Expedience and right are different things.
When the calamities of America required a consultation,
there was no method so ready, or at that time so proper,
as to appoint persons from the several Houses of Assembly
for that purpose; and the wisdom with which they have
proceeded hath preserved this continent from ruin.
But as it is more than probable that we shall never
be without a CONGRESS, every well wisher to good order,
must own, that the mode for choosing members of that
body, deserves consideration. And I put it as
a question to those, who make a study of mankind, whether
representation and election is not too great a power
for one and the same body of men to possess?
When we are planning for posterity, we ought to remember,
that virtue is not hereditary.
It is from our enemies that we often
gain excellent maxims, and are frequently surprised
into reason by their mistakes, Mr. Cornwall (one of
the Lords of the Treasury) treated the petition of
the New-York Assembly with contempt, because THAT
House, he said, consisted but of twenty-six members,
which trifling number, he argued, could not with decency
be put for the whole. We thank him for his involuntary
honesty.
TO CONCLUDE, however strange it may
appear to some, or however unwilling they may be to
think so, matters not, but many strong and striking
reasons may be given, to shew, that nothing can settle
our affairs so expeditiously as an open and determined
declaration for indépendance. Some of which
are,
FIRST. It is the custom of
nations, when any two are at war, for some other powers,
not engaged in the quarrel, to step in as mediators,
and bring about the preliminaries of a peace:
but while America calls herself the Subject of Great
Britain, no power, however well disposed she may be,
can offer her mediation. Wherefore, in our present
state we may quarrel on for ever.
SECONDLY. It is unreasonable
to suppose, that France or Spain will give us any
kind of assistance, if we mean only, to make use of
that assistance for the purpose of repairing the breach,
and strengthening the connection between Britain and
America; because, those powers would be sufferers
by the consequences.
THIRDLY. While we profess
ourselves the subjects of Britain, we must, in the
eye of foreign nations, be considered as rebels.

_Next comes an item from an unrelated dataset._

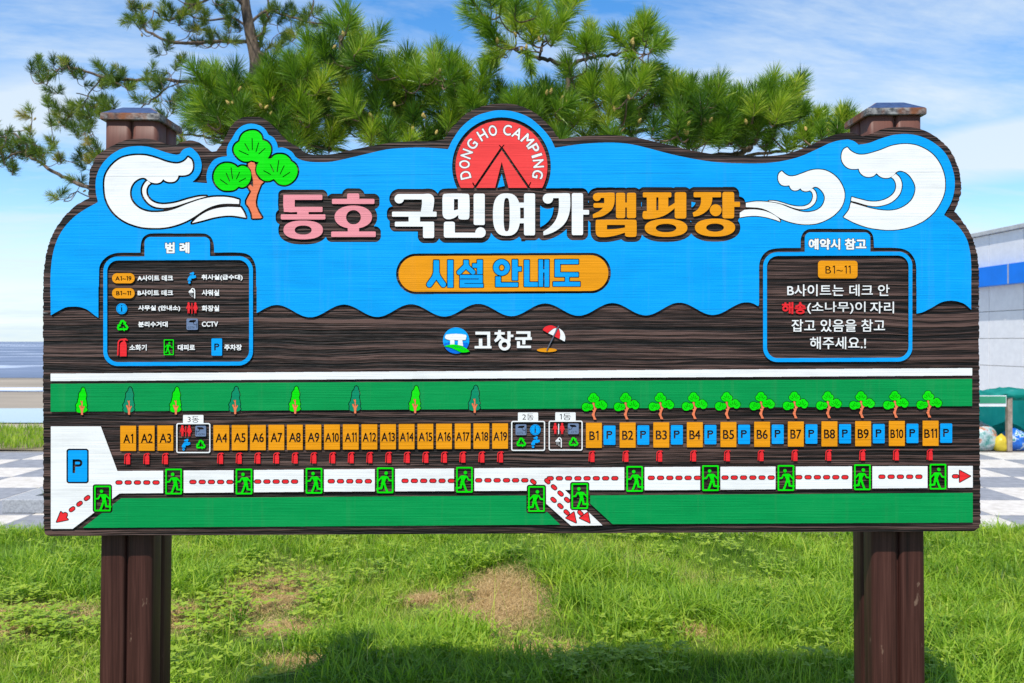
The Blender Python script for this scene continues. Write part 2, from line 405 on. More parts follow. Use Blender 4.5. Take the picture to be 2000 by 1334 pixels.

The precedent is somewhat dangerous to THEIR PEACE,
for men to be in arms under the name of subjects;
we, on the spot, can solve the paradox: but to
unite resistance and subjection, requires an idea
much too refined for common understanding.
FOURTHLY. Were a manifesto
to be published, and despatched to foreign courts,
setting forth the miseries we have endured, and the
peaceable methods we have ineffectually used for redress;
declaring, at the same time, that not being able,
any longer, to live happily or safely under the cruel
disposition of the British court, we had been driven
to the necessity of breaking off all connections with
her; at the same time, assuring all such courts of
our peaceable disposition towards them, and of our
desire of entering into trade with them: Such
a memorial would produce more good effects to this
Continent, than if a ship were freighted with petitions
to Britain.
Under our present denomination of
British subjects, we can neither be received nor heard
abroad: The custom of all courts is against us,
and will be so, until, by an indépendance, we
take rank with other nations.
These proceedings may at first appear
strange and difficult; but, like all other steps which
we have already passed over, will in a little time
become familiar and agreeable; and, until an indépendance
is declared, the Continent will feel itself like a
man who continues putting off some unpleasant business
from day to day, yet knows it must be done, hates
to set about it, wishes it over, and is continually
haunted with the thoughts of its necessity.